PKAL Faculty for the 21st Century

James J. Napolitano

What works: Observations from the Field

James Napolitano is Professor of Physics at Rensselaer Polytechnic Institute.

If a visitor were to come into your classroom/lab-the environment in which you work with students-what impression would s/he leave with?

Thinking and asking questions are used more than watching and taking notes during class time.

What brought you to an interest in "advancing the frontiers of education" and to connecting your research to that work?

I believe that as a faculty member, I have a responsibility to make a positive difference in the intellectual lives of young people. Marrying my research, in both direct and abstract ways, to my teaching is exciting to me, and was an attraction to working at a university.

Were there crises in doing this? What made you persevere?

There are always crises.
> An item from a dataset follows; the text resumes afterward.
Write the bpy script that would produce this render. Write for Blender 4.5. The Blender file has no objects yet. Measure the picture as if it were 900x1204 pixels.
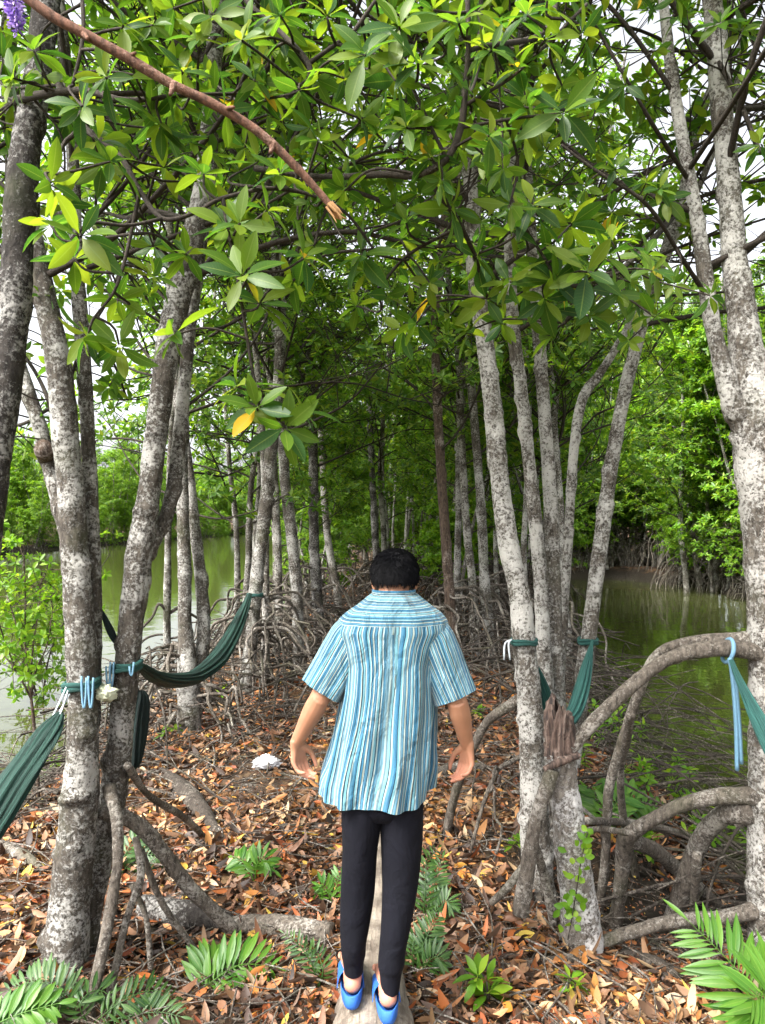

Seeing the forest for the trees is what makes you perservere.

What connections have been of most value in doing this?

Personnel connections made through my research and through PKA have been particularly valuable.
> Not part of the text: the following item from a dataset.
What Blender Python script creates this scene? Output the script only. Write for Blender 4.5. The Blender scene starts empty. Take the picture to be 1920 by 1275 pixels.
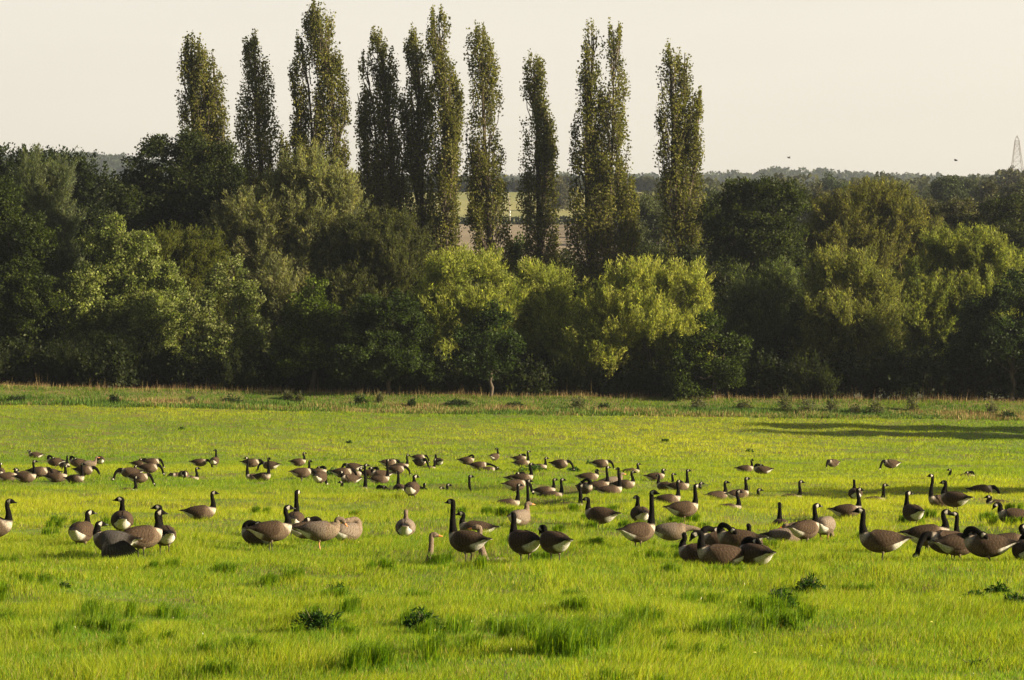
import bpy, math, random
import numpy as np

# ------------------------------------------------------------------ camera, sky, sun, exposure
SC = bpy.context.scene
F = 5333.0                 # focal length in photo pixels (1920 wide)
H = 2.1                    # eye height
YH = 780.0                 # eye-level row in the photo
PITCH = math.atan((YH - 637.5) / F)
cam = bpy.data.cameras.new('camera')
cam.lens = 100.0; cam.sensor_width = 36.0
cam.clip_start = 0.5; cam.clip_end = 9000
camo = bpy.data.objects.new('camera', cam); SC.collection.objects.link(camo)
camo.location = (0, 0, H); camo.rotation_euler = (math.pi / 2 + PITCH, 0, 0)
SC.camera = camo
SUN_EL, SUN_AZ = math.radians(19), math.radians(-15)     # azimuth measured from +x towards +y
sun = bpy.data.lights.new('sun', 'SUN'); sun.energy = 5.0; sun.angle = math.radians(0.55)
sun.color = (1.0, 0.83, 0.57)
suno = bpy.data.objects.new('sun', sun); SC.collection.objects.link(suno)
suno.rotation_euler = (math.pi / 2 - SUN_EL, 0, SUN_AZ + math.pi / 2)
world = bpy.data.worlds.new('World'); SC.world = world; world.use_nodes = True
nt = world.node_tree; N = nt.nodes; L = nt.links
for n in list(N): N.remove(n)
out = N.new('ShaderNodeOutputWorld'); bg = N.new('ShaderNodeBackground'); bg.inputs['Strength'].default_value = 0.352
sky = N.new('ShaderNodeTexSky'); sky.sky_type = 'NISHITA'; sky.sun_disc = False
sky.sun_elevation = SUN_EL; sky.sun_rotation = math.pi / 2 - SUN_AZ; sky.dust_density = 6.0; sky.ozone_density = 1.0
sk = N.new('ShaderNodeVectorMath'); sk.operation = 'SCALE'; sk.inputs['Scale'].default_value = 0.05
L.new(sky.outputs[0], sk.inputs[0])
tc = N.new('ShaderNodeTexCoord'); sp = N.new('ShaderNodeSeparateXYZ'); L.new(tc.outputs['Generated'], sp.inputs[0])
rampn = N.new('ShaderNodeValToRGB'); L.new(sp.outputs['Z'], rampn.inputs[0])
cr = rampn.color_ramp
cr.elements[0].position = 0.0; cr.elements[0].color = (1.0, 0.875, 0.70, 1)
cr.elements[1].position = 1.0; cr.elements[1].color = (0.10, 0.12, 0.15, 1)
e = cr.elements.new(0.17); e.color = (0.86, 0.785, 0.655, 1)
e = cr.elements.new(0.35); e.color = (0.38, 0.37, 0.34, 1)
hz = N.new('ShaderNodeMapRange'); hz.inputs['From Min'].default_value = -0.3; hz.inputs['From Max'].default_value = 0.9
hz.inputs['To Min'].default_value = 0.12; hz.inputs['To Max'].default_value = 1.0
L.new(sp.outputs['Y'], hz.inputs['Value'])
cs = N.new('ShaderNodeVectorMath'); cs.operation = 'SCALE'
L.new(rampn.outputs[0], cs.inputs[0]); L.new(hz.outputs[0], cs.inputs['Scale'])
clt = N.new('ShaderNodeTexNoise'); clt.inputs['Scale'].default_value = 2.2; clt.inputs['Detail'].default_value = 4
cmap = N.new('ShaderNodeMapping'); cmap.inputs['Scale'].default_value = (1, 1, 9)
L.new(tc.outputs['Generated'], cmap.inputs[0]); L.new(cmap.outputs[0], clt.inputs['Vector'])
cmr = N.new('ShaderNodeMapRange'); cmr.inputs['To Min'].default_value = 0.86; cmr.inputs['To Max'].default_value = 1.12
L.new(clt.outputs['Fac'], cmr.inputs['Value'])
cs2 = N.new('ShaderNodeVectorMath'); cs2.operation = 'SCALE'
L.new(cs.outputs[0], cs2.inputs[0]); L.new(cmr.outputs[0], cs2.inputs['Scale'])
ad = N.new('ShaderNodeVectorMath'); ad.operation = 'ADD'
L.new(sk.outputs[0], ad.inputs[0]); L.new(cs2.outputs[0], ad.inputs[1])
L.new(ad.outputs[0], bg.inputs[0]); L.new(bg.outputs[0], out.inputs[0])
SC.view_settings.view_transform = 'Standard'; SC.view_settings.look = 'None'
SC.view_settings.gamma = 1.0; SC.view_settings.exposure = 1.65
SC.render.engine = 'CYCLES'
SC.cycles.max_bounces = 7; SC.cycles.diffuse_bounces = 4; SC.cycles.transmission_bounces = 4
SC.cycles.volume_bounces = 0; SC.cycles.use_denoising = True

# ------------------------------------------------------------------ helpers
R = np.random.default_rng(7)
def col(o):
    SC.collection.objects.link(o); return o
def make(name, V, Fq=None, C=None, mat=None, parent=None, Ft=None, smooth=False, mats=None, mi=None):
    """one mesh object from numpy arrays; Fq quads, Ft triangles, C per-vertex colour"""
    V = np.asarray(V, np.float32); me = bpy.data.meshes.new(name)
    me.vertices.add(len(V)); me.vertices.foreach_set('co', V.ravel())
    q = np.zeros((0, 4), np.int32) if Fq is None else np.asarray(Fq, np.int32)
    t = np.zeros((0, 3), np.int32) if Ft is None else np.asarray(Ft, np.int32)
    idx = np.concatenate([q.ravel(), t.ravel()]).astype(np.int32)
    tot = np.concatenate([np.full(len(q), 4), np.full(len(t), 3)]).astype(np.int32)
    st = np.concatenate([[0], np.cumsum(tot)[:-1]]).astype(np.int32)
    me.loops.add(len(idx)); me.loops.foreach_set('vertex_index', idx)
    me.polygons.add(len(tot)); me.polygons.foreach_set('loop_start', st)
    me.update(calc_edges=True)
    if smooth: me.polygons.foreach_set('use_smooth', np.ones(len(tot), bool))
    if C is not None:
        C = np.asarray(C, np.float32)
        if C.shape[1] == 3: C = np.concatenate([C, np.ones((len(C), 1), np.float32)], 1)
        a = me.attributes.new('Col', 'FLOAT_COLOR', 'POINT'); a.data.foreach_set('color', C.ravel())
    if mats:
        for m in mats: me.materials.append(m)
        if mi is not None: me.polygons.foreach_set('material_index', np.asarray(mi, np.int32))
    elif mat: me.materials.append(mat)
    o = bpy.data.objects.new(name, me); col(o)
    if parent: o.parent = parent
    return o
def tag(o, label=None, cat=None, group=None, kind=None):
    if label: o['label'] = label
    if cat: o['category'] = cat
    if group: o['group'] = group
    if kind: o['kind'] = kind
    return o
def empty(name, loc=(0, 0, 0), rz=0):
    o = bpy.data.objects.new(name, None); o.location = [float(v) for v in loc]; o.rotation_euler = (0, 0, rz)
    o.empty_display_size = 0.3; return col(o)
cp, spn = math.cos(PITCH), math.sin(PITCH)
def ray(px, py):
    a = (px - 960.0) / F; b = (637.5 - py) / F
    d = np.array([a, cp - b * spn, spn + b * cp]); return d / d[1]
def P(px, py, d): return np.array([0, 0, H]) + ray(px, py) * d

def vnoise(x, y, seed=0):
    """smooth value noise"""
    xi = np.floor(x).astype(np.int64); yi = np.floor(y).astype(np.int64)
    fx = x - xi; fy = y - yi; fx = fx * fx * (3 - 2 * fx); fy = fy * fy * (3 - 2 * fy)
    def h(a, b):
        n = (a * 374761393 + b * 668265263 + seed * 144665) & 0x7fffffff
        n = ((n ^ (n >> 13)) * 1274126177) & 0x7fffffff
        return ((n ^ (n >> 16)) & 0xffff) / 65535.0
    return (h(xi, yi) * (1 - fx) + h(xi + 1, yi) * fx) * (1 - fy) + (h(xi, yi + 1) * (1 - fx) + h(xi + 1, yi + 1) * fx) * fy
def sstep(a, b, x):
    t = np.clip((x - a) / (b - a), 0, 1); return t * t * (3 - 2 * t)

# ------------------------------------------------------------------ materials
def leafmat(name, trans=0.35, rough=0.5, spec=0.3, tmul=(1.5, 1.7, 0.6), attr=True, base=(1, 1, 1), shadow_var=0.0):
    m = bpy.data.materials.new(name); m.use_nodes = True; n = m.node_tree.nodes; l = m.node_tree.links
    n.clear(); o = n.new('ShaderNodeOutputMaterial')
    a = n.new('ShaderNodeAttribute'); a.attribute_name = 'Col'
    pb = n.new('ShaderNodeBsdfPrincipled'); pb.inputs['Roughness'].default_value = rough
    pb.inputs['Specular IOR Level'].default_value = spec
    tr = n.new('ShaderNodeBsdfTranslucent'); mx = n.new('ShaderNodeMixShader'); mx.inputs[0].default_value = trans
    vm = n.new('ShaderNodeVectorMath'); vm.operation = 'MULTIPLY'; vm.inputs[1].default_value = tmul
    l.new(a.outputs['Color'], pb.inputs['Base Color']); l.new(a.outputs['Color'], vm.inputs[0]); l.new(vm.outputs[0], tr.inputs[0])
    l.new(pb.outputs[0], mx.inputs[1]); l.new(tr.outputs[0], mx.inputs[2]); l.new(mx.outputs[0], o.inputs[0])
    return m
def noisemat(name, c1, c2, scale, rough=0.9, c3=None, scale3=None, bump=0.0, detail=6, stretch=(1, 1, 1)):
    m = bpy.data.materials.new(name); m.use_nodes = True; n = m.node_tree.nodes; l = m.node_tree.links
    pb = n['Principled BSDF']; pb.inputs['Roughness'].default_value = rough; pb.inputs['Specular IOR Level'].default_value = 0.15
    g = n.new('ShaderNodeNewGeometry'); mp = n.new('ShaderNodeMapping'); mp.inputs['Scale'].default_value = stretch
    l.new(g.outputs['Position'], mp.inputs[0])
    t = n.new('ShaderNodeTexNoise'); t.inputs['Scale'].default_value = scale; t.inputs['Detail'].default_value = detail
    l.new(mp.outputs[0], t.inputs['Vector'])
    r = n.new('ShaderNodeValToRGB'); r.color_ramp.elements[0].position = 0.35; r.color_ramp.elements[1].position = 0.65
    r.color_ramp.elements[0].color = (*c1, 1); r.color_ramp.elements[1].color = (*c2, 1)
    l.new(t.outputs['Fac'], r.inputs[0]); src = r.outputs[0]
    if c3:
        t3 = n.new('ShaderNodeTexNoise'); t3.inputs['Scale'].default_value = scale3; t3.inputs['Detail'].default_value = 3
        l.new(mp.outputs[0], t3.inputs['Vector'])
        mr = n.new('ShaderNodeMapRange'); mr.inputs['From Min'].default_value = .45; mr.inputs['From Max'].default_value = .62
        l.new(t3.outputs['Fac'], mr.inputs['Value'])
        mx = n.new('ShaderNodeMix'); mx.data_type = 'RGBA'; l.new(mr.outputs[0], mx.inputs['Factor'])
        l.new(src, mx.inputs['A']); mx.inputs['B'].default_value = (*c3, 1); src = mx.outputs['Result']
    l.new(src, pb.inputs['Base Color'])
    if bump:
        b = n.new('ShaderNodeBump'); b.inputs['Strength'].default_value = bump; b.inputs['Distance'].default_value = 0.1
        l.new(t.outputs['Fac'], b.inputs['Height']); l.new(b.outputs[0], pb.inputs['Normal'])
    return m
M_leaf = leafmat('leaf', 0.38, 0.5, 0.09, (1.7, 1.9, 0.6))
M_willow = leafmat('willow_leaf', 0.5, 0.6, 0.07, (1.75, 1.8, 0.75))
M_far = leafmat('far_leaf', 0.25, 0.7, 0.04, (1.3, 1.4, 0.7))
M_grass = leafmat('grass_blade', 0.50, 0.5, 0.12, (1.75, 1.75, 0.5))
M_dry = leafmat('dry_stalk', 0.30, 0.6, 0.2, (1.2, 1.1, 0.9))
M_bark = noisemat('bark', (0.05, 0.04, 0.03), (0.11, 0.09, 0.07), 3.0, bump=0.5, stretch=(2, 2, .4))
M_soil = noisemat('meadow_soil', (0.09, 0.13, 0.02), (0.15, 0.20, 0.03), 3.0, c3=(0.14, 0.12, 0.04), scale3=0.7)
M_bank = noisemat('bank_soil', (0.10, 0.14, 0.03), (0.20, 0.16, 0.07), 0.8)
M_valley = noisemat('valley_soil', (0.03, 0.04, 0.015), (0.06, 0.06, 0.03), 0.5)
M_stub = noisemat('stubble', (0.22, 0.215, 0.085), (0.28, 0.27, 0.11), 0.05, stretch=(1, .5, 1), c3=(0.20, 0.21, 0.08), scale3=0.012)
M_plough = noisemat('ploughed', (0.19, 0.155, 0.105), (0.25, 0.205, 0.145), 0.06, stretch=(.3, 1, 1))
M_hill = noisemat('hill', (0.06, 0.08, 0.03), (0.12, 0.12, 0.05), 0.02)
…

What kind of institutional culture needs to be in place to nurture careers of faculty actively seeking to integrate their research and teaching?
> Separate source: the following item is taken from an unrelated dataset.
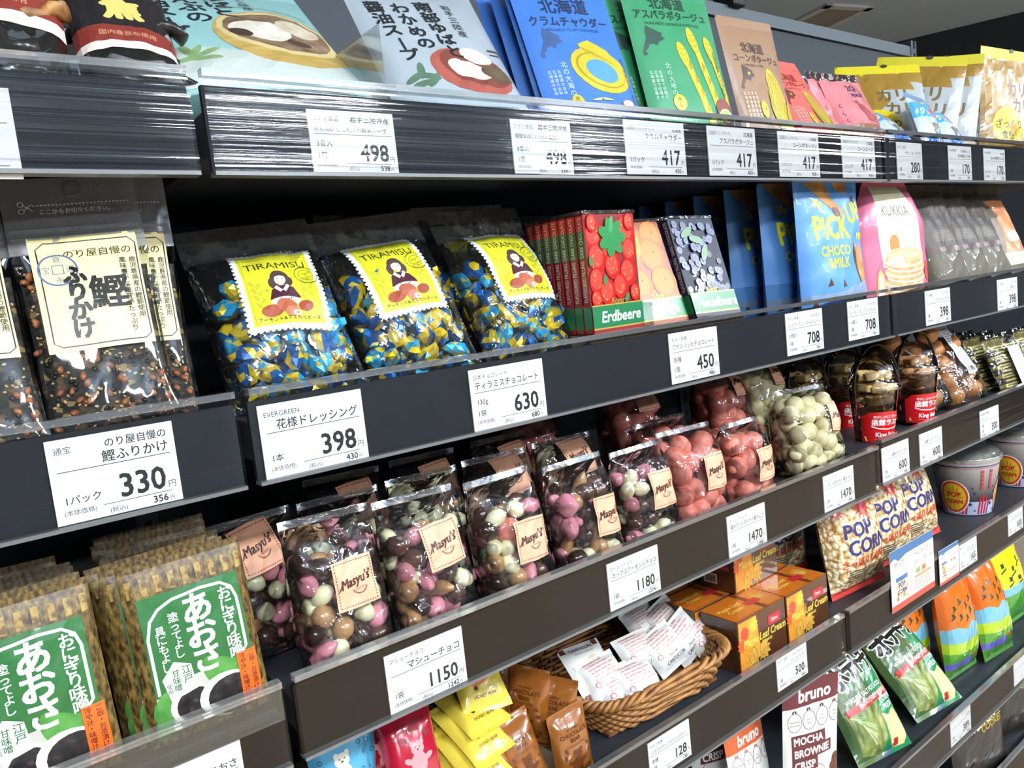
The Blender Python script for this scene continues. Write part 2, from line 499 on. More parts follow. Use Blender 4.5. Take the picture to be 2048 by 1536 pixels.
# ------------------------------------------------------------------ gondola
steel = noisy('shelf_steel', [(0, '#23282d'), (1, '#2a2f35')], 8, .5)
panelm = noisy('back_panel_paint', [(0, '#2b3339'), (1, '#323a41')], 5, .55)
uprm = ink('#4a5157', .4, .5)
railm = noisy('rail_insert', [(0, '#222428'), (1, '#292b2f')], 30, .62, spec=.12)
railw = noisy('rail_insert_warm', [(0, '#1f1811'), (1, '#261d15')], 30, .62, spec=.12)
clear = film('rail_clear', '#f4f6f6', .06, 1.0, 14, 1.35, .0, .0, (.05, 1, 9), .0011)
clear_e = film('rail_edge_clear', '#e6eaea', .15, .08, 12, 1.4, .06, .08)
clear2 = film('rail_clear_calm', '#f4f6f6', .08, 1.0, 10, .55, .0, .0, (.2, 1, 7), .0005)
BAYS = {1: (-.70, .171), 2: (.181, 1.128), 3: (1.137, 2.12)}
NAMES = {1: 'top shelf', 2: 'second shelf', 3: 'third shelf', 4: 'fourth shelf', 5: 'fifth shelf', 6: 'lowest shelf'}
BAYN = {1: 'left bay', 2: 'middle bay', 3: 'right bay'}
# shelf: front plane y, lip bottom z, lip top z, bay edges
LIPS = {1: (0, 1.4600, 1.5290), 2: (0, 1.2350, 1.3030), 3: (0, 1.0165, 1.0815), 4: (.06, .749, .816), 5: (.06, .435, .500), 6: (.06, .235, .300)}
EDGE = {1: BAYS, 2: BAYS, 3: {1: (-.70, .174), 2: (.184, 1.062), 3: (1.071, 2.12)}, 4: {1: (-.70, .176), 2: (.186, 1.048), 3: (1.062, 2.12)}, 5: {2: (.186, 1.045), 3: (1.060, 2.12)}, 6: {3: (1.060, 2.12)}}
WORD = {1: 'under the soup pouches and gummies', 2: 'under the sweets', 3: 'under the chocolate bags', 4: 'under the small packs', 5: 'under the crisps', 6: 'at the bottom'}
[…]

Universities too often see "research" and "teaching" as separate, disconnected endeavors. "Service" is a third. My philosophy is to avoid spending some fraction of one's time on each, but spend 100% of ones time on all of them. More to the point, institutions should encourage their faculty to bring botht their specific research interests, as well as their problem solving approaches, into the classroom, regardless of the course material or level. This can be hard to do, but with the right encouragement and access to resources, it can be done. I would argue it is our responsibility to get this done.